Chairman Lamar Alexander (R-Tenn.) speaks while Sen. Patty Murray (D-Wash.) listens during a Senate Health, Education, Labor and Pensions Committee hearing on Capitol Hill. (Mark Wilson/Getty Images)

The Senate voted 59 to 40 Wednesday to overturn Obama administration regulations meant to ensure that new K-12 public school teachers are ready for the nation’s classrooms.

The House has already approved the measure, and the White House has indicated that President Trump intends to sign it.

“This regulation actually makes the assumption that bureaucrats in Washington, D.C., are competent to micromanage teacher training programs in America,” Sen. Ben Sasse (R-Neb.) said on the Senate floor Tuesday. “That’s absurd.”

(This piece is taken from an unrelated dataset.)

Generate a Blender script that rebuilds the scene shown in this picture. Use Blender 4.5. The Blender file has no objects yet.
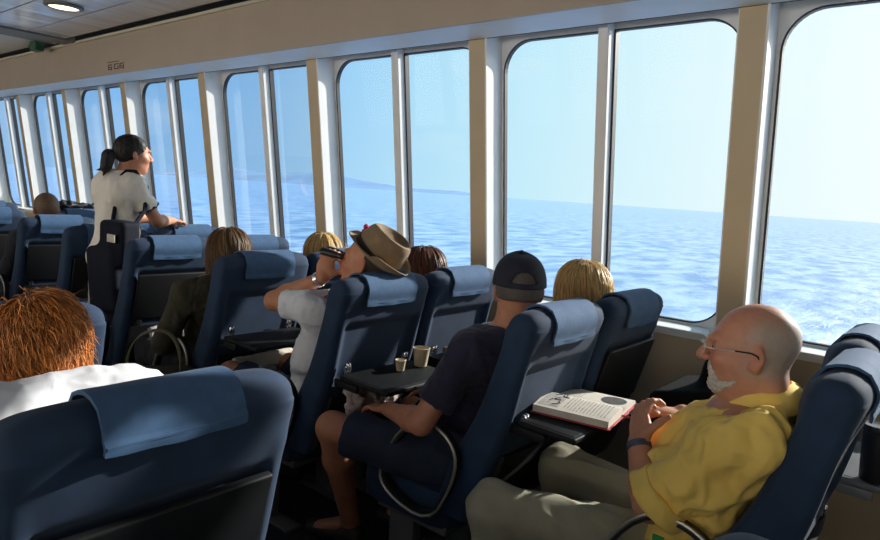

The regulations, which stemmed from the Higher Education Act, require each state to issue annual ratings for teacher-prep programs within their borders. Poor-performing programs would lose eligibility for some federal student aid.

Sen. Patty Murray (D-Wash.) argued that the regulations would help prospective teachers make informed choices about which training programs to pursue. “It helps make sure students can make informed decisions about the quality and preparedness of their education,” Murray said.

More than five years in the making, the regulations were championed by some education-reform advocates, but they drew broad criticism, including from Republicans, teachers unions and colleges.

The Senate is also expected to vote this week to nullify another set of education regulations, which lay out how states must carry out a federal law that holds public schools accountable for serving all students. The House has already approved undoing those rules, which advocates say are necessary to protect the interests of historically disadvantaged students.

The effort to undo the two sets of education regulations is part of a broader push by the Republican-led Congress to repeal Obama-era regulations that the GOP considered to be executive overreach.